51. White Christmas

by | Jan 5, 2012 | Bulgarian life | 0 comments

 

What is it about snow that makes me behave like an idiot? It starts with me screaming “It’s snowing, IT’S SNOWING!” while jumping up and down (and clapping). That humiliating display is followed by me taking photos of everyday things covered in snow – “look, the apple tree, IT’S GOT SNOW ON IT!”, “look at the roof, THERE’S SNOW ON IT!”, “quick, take a picture of me IN THE SNOW”. Finally, I head to Facebook to tell the rest of the world that, yep you guessed it, “IT’S SNOWING!”

In my defence, I have never had a white Christmas. As a native Pomponian I’ve hardly ever encountered snow – and never safe in the blissful knowledge that I don’t have to use British public transport anytime soon. It’s pretty heavenly being holed up at home with a fully stocked larder, knowing you don’t actually have to go out anywhere. So excuse me for being such a bothersome snowtard.*

You may have guessed from this introduction that we had a white Christmas! Very beautiful it was too. We had a lovely quiet Christmas day just the two of us – cooking a full roast dinner in our wood-burning stove with military precision and, if you’ll forgive the boast, timetabling to die for. Our neighbours gave us a turkey for our Christmas dinner – thankfully, killed, plucked and gutted. Speaking of meat, Christmas Eve we awoke to the sound of our neighbours slaughtering a pig. In the street. And then another pig. Still in the street. Followed by skinning and chopping the pigs. In the street. It’s pretty normal to slaughter your own pigs in Bulgaria but seeing – and hearing – it happen takes a bit of getting used to. I might be a bit damaged now, in a Silence of the Lambs kind of way. Christmas Eve is a big deal for Bulgarian families and everyone gathers at home for a vegetarian feast. Imagine our surprise when we were invited next door, expecting veggie delights, and were faced with all manner of…pork! Apart from a side of Russian salad, it was pork, pork and more pork. I’m starting to think we might have fallen in with rebels…

My favourite pork-related event happened a few days after Christmas. We were sitting at the kitchen table one evening when we heard the fateful cry “Bobbyyyyyyy” – our neighbour’s way of saying “Hello there, Robert, could you come out here? I’d like a moment of your time please?”  Rob disappears outside and returns 5 minutes later, slightly bemused and clenching a big joint of pork in his bare hand. Another meaty gift from the neighbours. They’re so sweet. And total feeders.

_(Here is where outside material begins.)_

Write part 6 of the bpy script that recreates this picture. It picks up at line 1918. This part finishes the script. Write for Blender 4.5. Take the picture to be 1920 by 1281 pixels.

The time between Christmas and New Year was spent sleeping in late, watching Dexter boxsets (I know, I’m 5 years late to the Dexter party), baking, eating and going for one (one!) long walk in the snow. New Years Eve we went next door for a drink at midnight. There were bubbles, good wishes all round, and fireworks. Much like any NYE in England – except, they let off the fireworks in the street while holding them in their bare hands. And they made us come back again at 10am on New Year’s Day for a coffee. Those sadists.

Happy 2012 everyone, may all your dreams for this year come true.

*After the initial snow euphoria, comes the reality. Reality hits a week later when you realise that, while you have enough dried pasta and chickpeas to feed the entire village, you are in fact running out of milk, and Rob’s drill has broken, and you have to – gulp – go out in the snow. That’s when you realise snow is actually really, really shit. And it turns out Uma the Puma, my beautiful car, is pretty darn shit in the snow. And for all the “they totally clear all the roads round here” assurances, reality is actually a little bit shitter. Yes, they fully clear the motorway and big main roads, but getting out of the village and to those roads is, well, shit. In reality, “clearing the road” in our village means a snowplough coming through (once) and clearing the top layer of snow off the road – leaving nothing but a layer of sheer ice to drive on. You know what I think of driving on ice? It’s shit.

And fresh milk is totally overrated. I hope.